Note: Line numbers are provided in the linked Report for the convenience of fact checkers and others wishing to provide comment. If these comments are of a highly technical nature, relating to precise Bomwatch protocols and statistical procedures, it is requested that you email Dr Bill Johnston directly at scientist@bomwatch.com.au referring to the line number relevant to your comment.   

[1] Dr. Bill Johnston’s scientific interests include agronomy, soil science, hydrology and climatology. With colleagues, he undertook daily weather observations from 1971 to 1979. 

4 thoughts on “Methods Case Study, Gladstone, Queensland, Australia

  1. Bill, can I suggest that you apply your methods to some synthetic (but realistic) data with a known amount of gradual 20th century warming, and see if you can deduce the size of the warming. That exercise would give greater confidence in your deduction of zero warming in NE Australia.

    1. Thanks Michael,

      Adding trend to data is not difficult; STARS also can create an artificial dataset with steps.

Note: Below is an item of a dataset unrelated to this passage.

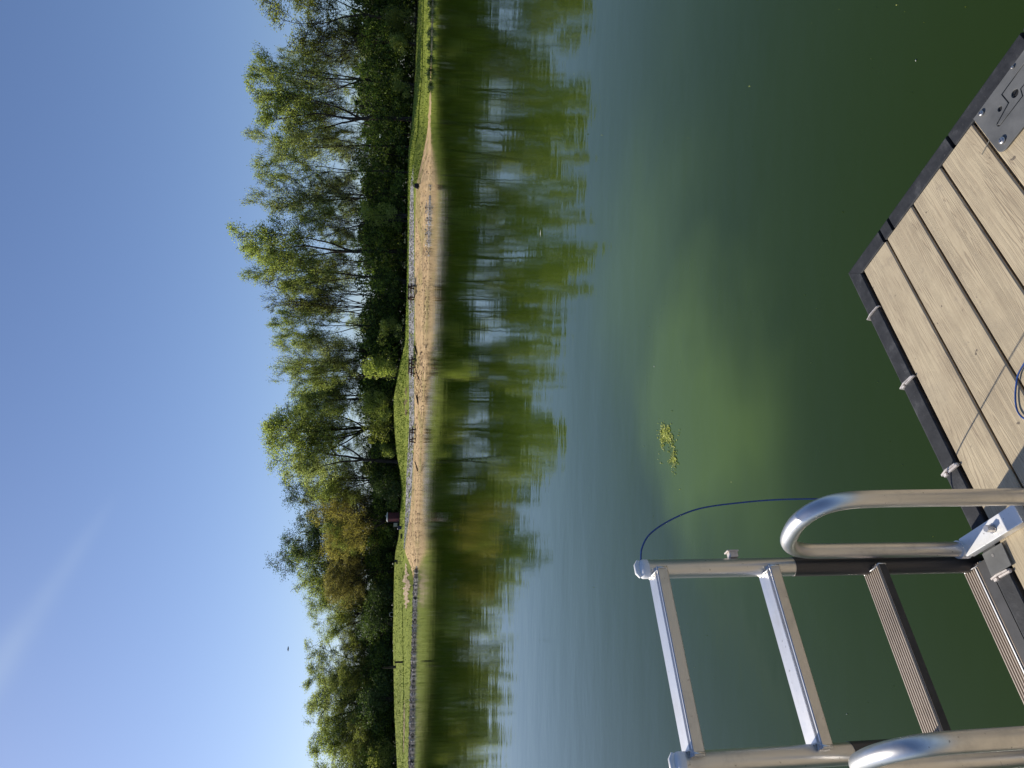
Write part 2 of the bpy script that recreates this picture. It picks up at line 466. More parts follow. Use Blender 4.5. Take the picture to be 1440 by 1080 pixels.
# ------------------------------------------------------------------ stones, tufts and litter of the bank (nobody could count them)
def rocks(name, pts, sizes, m, seed, flat=0.7, tones=None):
    rg = np.random.default_rng(seed)
    ico = np.array([(0, 0, 1), (1, 0, .1), (.3, .95, 0), (-.8, .6, .1), (-.8, -.6, 0), (.3, -.95, .1), (0, 0, -.6)], float)
    fi = np.array([(0, 1, 2), (0, 2, 3), (0, 3, 4), (0, 4, 5), (0, 5, 1), (6, 2, 1), (6, 3, 2), (6, 4, 3), (6, 5, 4), (6, 1, 5)])
    n = len(pts)
    a = rg.uniform(0, 2 * np.pi, n); ca, sa = np.cos(a), np.sin(a)
    sc = sizes[:, None] * rg.uniform(0.6, 1.2, (n, 3)) * np.array([1, 1, flat])
    v = ico[None] * (1 + rg.normal(0, .15, (n, 7, 1)))
    v = v * sc[:, None]
    x = v[..., 0] * ca[:, None] - v[..., 1] * sa[:, None]; y = v[..., 0] * sa[:, None] + v[..., 1] * ca[:, None]
    v = np.stack([x, y, v[..., 2]], -1) + pts[:, None]
    f = (fi[None] + (np.arange(n) * 7)[:, None, None]).reshape(-1, 3)
    t = np.repeat(rg.uniform(0, 1, n) if tones is None else tones, 10)
    return tag(link(name, fast_mesh(name, v.reshape(-1, 3), f, t), m), kind='stuff')
def scatter(n, y0, y1, t0, t1, seed, dz=0.0):
    rg = np.random.default_rng(seed)
    out = []
    for _ in range(n):
        out.append(bank(rg.uniform(y0, y1), rg.uniform(t0, t1)))
    p = np.array(out); p[:, 2] += dz; return p
rg0 = np.random.default_rng(7)
p = scatter(5200, 252, 772, 3.02, 3.98, 11); tag(rocks('gravel_stones', p, rg0.uniform(0.05, 0.15, len(p)), M_stone, 1), 'band of pale grey stones along the top of the sandy beach', 'stones')
p = np.vstack([scatter(2600, 808, 1300, 0.0, 1.0, 12), scatter(260, 800, 850, 0.1, 0.9, 13)])
tag(rocks('shore_rocks', p, rg0.uniform(0.10, 0.30, len(p)), M_rap, 2), 'line of dark and pale rocks edging the lawn at the water', 'rocks')
p = np.vstack([scatter(900, 275, 345, 0.3, 1.22, 14), scatter(120, 260, 360, 0.0, 1.1, 15)])
tag(rocks('shore_pebbles', p, rg0.uniform(0.04, 0.12, len(p)), M_stone, 3), 'patch of small pebbles at the waterline right of the tables', 'pebbles')
p = np.vstack([scatter(2600, 215, 830, 1.0, 1.95, 16, 0.005), scatter(700, 495, 560, 1.2, 1.95, 17, 0.02), scatter(500, 730, 830, 1.0, 2.0, 18, 0.02), scatter(700, 300, 800, 1.0, 1.25, 19, 0.02)])
tag(rocks('beach_litter', p, rg0.uniform(0.02, 0.10, len(p)), M_debris, 4, flat=0.4, tones=rg0.beta(0.5, 0.9, len(p))), 'brown twigs and scuffed clods scattered over the sand', 'litter')
def tufts(name, pts, hs, m, seed, wd=0.35):
    rg = np.random.default_rng(seed); n = len(pts)
    a = rg.uniform(0, np.pi, n); d = np.stack([np.cos(a), np.sin(a), 0 * a], 1) * (hs * wd)[:, None]
    lean = rg.normal(0, .25, (n, 3)) * hs[:, None]; lean[:, 2] = 0
    top = pts + np.array([0, 0, 1]) * hs[:, None] + lean
    v = np.stack([pts - d, pts + d, top], 1).reshape(-1, 3)
    f = np.arange(n * 3).reshape(-1, 3)
    return tag(link(name, fast_mesh(name, v, f, rg.uniform(0, 1, n)), m), kind='stuff')
p = np.vstack([scatter(16000, -150, 1250, 4.0, 5.0, 21), scatter(5000, -150, 262, 2.0, 4.0, 22), scatter(5000, 800, 1250, 1.0, 4.0, 23), scatter(400, 480, 530, 1.85, 3.0, 24),
               scatter(3500, 500, 720, 4.2, 5.0, 25)])
tag(tufts('grass', p, rg0.uniform(0.05, 0.20, len(p)), M_blade, 5), 'bright green grass on the far bank', 'grass')

# ------------------------------------------------------------------ trees
def leaves_mesh(name, cent, size, seed, tone):
    rg = np.random.default_rng(seed); n = len(cent)
    a = rg.normal(size=(n, 3)); a /= np.linalg.norm(a, axis=1)[:, None]
    b = rg.normal(size=(n, 3)); b -= a * (a * b).sum(1)[:, None]; b /= np.linalg.norm(b, axis=1)[:, None]
    s = (size * rg.uniform(0.6, 1.3, n))[:, None]
    v = np.stack([cent - a * s, cent - b * s * .55, cent + a * s, cent + b * s * .55], 1).reshape(-1, 3)
    f = np.arange(n * 4).reshape(-1, 4)
    return fast_mesh(name, v, f, tone)
def branch_mesh(name, segs):
    segs = np.array(segs); p0, p1, r0, r1 = segs[:, 0:3], segs[:, 3:6], segs[:, 6], segs[:, 7]
    d = p1 - p0; d /= np.maximum(np.linalg.norm(d, axis=1), 1e-6)[:, None]
    ref = np.where(np.abs(d[:, 2:3]) < 0.9, np.array([[0, 0, 1.0]]), np.array([[1.0, 0, 0]]))
    u = np.cross(d, ref); u /= np.linalg.norm(u, axis=1)[:, None]; w_ = np.cross(d, u)
    allv, allf = [], []; base = 0
    for big in (True, False):
        sel = (r0 > 0.06) if big else (r0 <= 0.06)
        k = 7 if big else 3; n = int(sel.sum())
        if not n: continue
        an = np.arange(k) * 2 * np.pi / k
        ring = u[sel][:, None] * np.cos(an)[None, :, None] + w_[sel][:, None] * np.sin(an)[None, :, None]
        a = p0[sel][:, None] + ring * r0[sel][:, None, None]; b = p1[sel][:, None] + ring * r1[sel][:, None, None]
        v = np.concatenate([a, b], 1).reshape(-1, 3)
        i = np.arange(k); j = (i + 1) % k
        q = np.stack([i, j, j + k, i + k], 1)
        f = (q[None] + (np.arange(n) * 2 * k)[:, None, None]).reshape(-1, 4) + base
        allv.append(v); allf.append(f); base += len(v)
    return fast_mesh(name, np.vstack(allv), np.vstack(allf), smooth=True)
def gen_tree(seed, H=20.0, fork=0.35, limbs=4, spread=0.35, lean=0.0, nleaf=9000, leaf=0.12, clump=0.30, r0=0.26, up=0.10, depth=4, droop=0.0, low=0.2, sideb=True):
    rg = random.Random(seed); segs = []; tips = []
    def grow(p, d, L, r, lev):
        n = 11 if lev == 0 else (6 if lev == 1 else (4 if lev == 2 else 2))
        st = L / n; q = Vector(p); d = Vector(d).normalized()
        for i in range(n):
            wob = 0.07 if lev == 0 else 0.17 + 0.03 * lev
            d = (d + Vector((rg.gauss(0, wob), rg.gauss(0, wob), rg.gauss(0, wob * .6) + up * (1 if lev < 3 else -droop)))).normalized()
            nr = r * (0.87 if lev == 0 else 0.86); q2 = q + d * st
            segs.append((*q, *q2, max(r * 1.25, 0.024), max(nr * 1.25, 0.020)))
            q, r = q2, nr
            if lev >= 2 or (lev == 1 and i >= 3) or (lev == 0 and i >= n - 3): tips.append((tuple(q), lev))
            if lev < depth and (i >= 1 or lev > 1):
                k = 1 if rg.random() < (0.9 if lev == 0 else 0.8) else 0
                if lev in (0, 1) and rg.random() < 0.45: k += 1
                if lev == 0 and i < n * low: k = 1 if rg.random() < .3 else 0
                for _ in range(k):
                    ax = d.orthogonal().normalized(); ax.rotate(Matrix.Rotation(rg.uniform(0, 6.283), 3, d))
                    ang = rg.uniform(0.45, 0.95)
                    nd = (d * math.cos(ang) + ax * math.sin(ang)).normalized()
                    fr = (1 - i / n * 0.45)
                    grow(q, nd, L * (rg.uniform(0.26, 0.46) if lev == 0 else rg.uniform(0.38, 0.62)) * fr, r * rg.uniform(0.4, 0.6), lev + 1)
    tr = H * fork
    q = Vector((0, 0, -0.5)); d = Vector((lean, rg.gauss(0, .04), 1)).normalized(); r = r0
    n = 6
    for i in range(n):
        q2 = q + d * (tr + .5) / n; segs.append((*q, *q2, r * (1.35 if i == 0 else 1), r * 0.96)); q = q2; r *= 0.96
        d = (d + Vector((rg.gauss(0, .035), rg.gauss(0, .035), 0.03))).normalized()
        if i > 2 and rg.random() < 0.35:
            a = rg.uniform(0, 6.283); grow(q, (math.cos(a), math.sin(a), .6), H * 0.13, r * .25, 2)
    for k in range(limbs):
        a = 6.283 * k / limbs + rg.uniform(-.5, .5); s = spread * rg.uniform(0.5, 1.25)
        if k == 0: s *= 0.25
        nd = d + Vector((math.cos(a) * s, math.sin(a) * s, 0))
        grow(q, nd, (H - tr) * rg.uniform(0.72, 1.0) * (1.0 if k == 0 else 0.92), r * (0.72 if k == 0 else 0.58), 0 if k == 0 else 0)
    T = np.array([t[0] for t in tips])
    g = np.random.default_rng(seed)
    cl = g.uniform(0, 1, len(T)) ** 2.2 + 0.05          # some twigs carry many leaves, some few
    cl /= cl.sum()
    idx = g.choice(len(T), nleaf, p=cl)
    cent = T[idx] + g.normal(0, clump, (nleaf, 3)) * np.array([1, 1, .8])
    tone = np.clip(g.uniform(0, 1, len(T))[idx] * .6 + g.uniform(0, 1, nleaf) * .4, 0, 1)
    return branch_mesh('tree_trunk', segs), leaves_mesh('tree_crown', cent, leaf, seed, tone), segs, cent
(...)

The challenge has been to separate effects due to the weather from those caused by site changes – so-called inhomogeneties.

      The climate (accumulated ‘weather’) can also not be homogeneous – there was a shift in rainfall in about 1947 for instance. Accounting for dependencies (covariance) between maximum temperature and rainfall removes that effect, which allows underlying ‘non-climate’ changes to be investigated and attributed using independent sources of information – photographs and archived reports etc.

      Cheers,

      Bill

  2. Bill take a look at the plots that I display at my website. http://www.nvtech.com.au/Climate/AGW.html

    The energy in the atmosphere is described by Bernoulli’s Equation, ie, it is the algebraic sum of the thermal energy, ie, temperature*specific heat of the system + kinetic energy of the system + potential energy of the system (the result of pressure). In an adiabatic system, or one where the enthalpy does not change, when there is an increase in kinetic energy (eg wind velocity) then the potential energy (exhibited by the pressure) will drop as could the temperature of the system. If one part of a system is cool, chances are another part will be warm such that the total enthalpy of the system is unchanged. That is why it is necessary to consider all temperature stations within a network and then note the number of times over a certain period a particular temperature threshold is exceeded by any sensor in the network.

    The result of such an analysis shows that both for the US climatology network and for the Australian BoM network the climate is cooling, not warming.

    You will notice that only in recent years has the BoM graph started to diverge from the US graph and that is because the BoM has been fiddling with not only the method of data collection but the data itself.

    Hope you enjoy the website and find what I have presented there thought provoking and interesting.

  3. Hi Bill, I am 66 years old and have seen droughts, flooding rains, heat waves and bloody cold weather.
    I now live on the edges of Lake Macquarie in NSW.
    We have lived here for about 7 years.
    In that time we have endured some very hot days, well over 45 degrees.
    As a child, I lived in Albion Park Rail where the summer temperature was regularly over 100 degrees fahrenheit
    I have worked all over NSW as a tradesman through all sorts of heatwaves, drenching rains and bitterly cold conditions.
    What I can’t work out is: Every place I have lived and worked the maximum and
    minimum temperatures are well above or below the maximums and minimums according to the official BOM figures.
    According to the graph on the BOM web site, the Maximum and minimum at Toronto NSW is about 30 degrees in the summer time and down to 10 degrees in the winter time.
    My neighbour who is a scientist as has his own weather station has recorded summer temps well over 40 degrees.
    Why would BOM publish data that was so inaccurate??
    Finally, I recently learned that Perth has endured a record heatwave with a run of plus 40 degrees (approximately) days.
    I have a lot of family in WA and I can assure you that for the last 50 years the summer temperatures in Perth have frequently been over 40 degrees for weeks at a time.
    Is BOM trying to distort our historical temps?